What are the orbits?
As I mentioned in an earlier article, the Mandelbrot fractal is based around a single simple formula, which is often represented using complex numbers. I won’t bore you with complex number theory, because it’s irrelevant to the fractal. For now just think about each iteration of the formula as a function which acts on a 2 dimensional point in space.
For each iteration of the Mandelbrot formula a simple formula is used which takes the x,y position on the fractal as an input, and is iterated multiple times.
The pseudocode for the mandelbrot is
newx = x*x – y*y + cx;
newy = 2*x*y + cy;
Now we carry on doing this series of calculations and see what happens to the x and y coordinates. Specifically we’re watching to see whether or not this formula exceeds the circle of radius 2. If it does, then the x and y coordinates will rapidly accelerate away from the centre with each following iteration, the formula is unstable with the cx and cy values that we entered. If the iteration continues to stay within that circle, then we assume the formula is stable.
To colour the fractal we then colour the stable points a fixed colour (normally black). And for all points with an unstable formula, we colour the point based on how many iterations of the formula it took before it exceeded the radius 2 circle.
Simple orbits
We can look at this visually to observe how the x and y coordinates behave on each iteration. First up lets take a look at a stable point inside the main cardioid of the Mandelbrot.
As you can see, not much going on… The box on the top left shows each iteration point up to a total of 32 iterations. The first black dot in the middle is 0,0. This goes immediately left to about -0.3, 0.05, and then rapidly hones into a stable coordinate in the white dot.
If I move the cursor close to the edge with the main cardioid something interesting starts to happen.
This time around the iteration points rapidly move out to the coordinates at the edge of the main cardioid, but instead of settling down to a single point, they start oscillating around in a circle. This formula may still remain stable under large numbers of iterations, but it may also start to escape the boundary. We don’t know until we continue to iterate the formula.
Now for something really strange I’ll move the cursor into the main bulb of the fractal (the large circle to the left of the main cardioid).
This time around the formula rapidly becomes stable once again, but now it has two stable locations which it continues to oscillate between.
And if we move into the bulb to the left of this one…
…we suddenly have 4 stable locations within the formula.
I’d strongly advise you to try this yourself by following this link to try it in realtime on your browser.
More complex orbits
The next thing to mention is that the really interesting orbits within the formula happen close to the edges of stability. If we move the cursor within a sidebulb, and close to the edge, the orbits can start to make very elaborate patterns.

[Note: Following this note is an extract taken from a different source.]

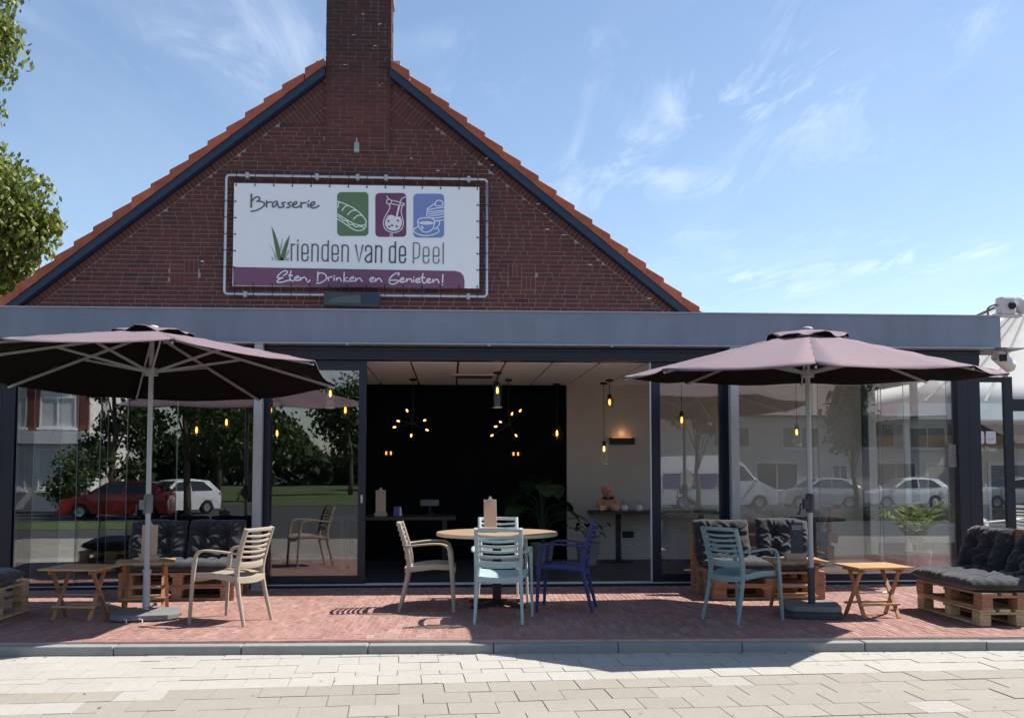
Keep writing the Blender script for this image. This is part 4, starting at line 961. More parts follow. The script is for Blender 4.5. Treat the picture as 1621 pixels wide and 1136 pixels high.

But what remains really difficult to predict, is whether or not a sequence of positions will remain stable within the radius of 2, or whether it will become unstable. And the only real way to find out is to carry on iterating that formula, and the more you iterate, the more likely you are to find that an orbit is unstable in the longer term.
For example, here’s a fractal with an iteration count of 256.
All of the points in black here have an orbit which is stable up to 256 iterations. Now lets change the fractal to use 512 iterations and see what happens.
The colour palette has changed a bit, but if you look at the black areas of the fractal you can see that there is now a much more clearly defined circular boundary to the dark areas, and previously black pixels now have a colour. Any pixels that are now coloured represent a Mandelbrot orbit which became unstable between 256 and 512 iterations.
You can continue upping the iteration count which will continue to uncover more points on the fractal with unstable iterations, but there are some points within this fractal that will never become unstable. That’s the fundamental beauty of the Mandelbrot fractal.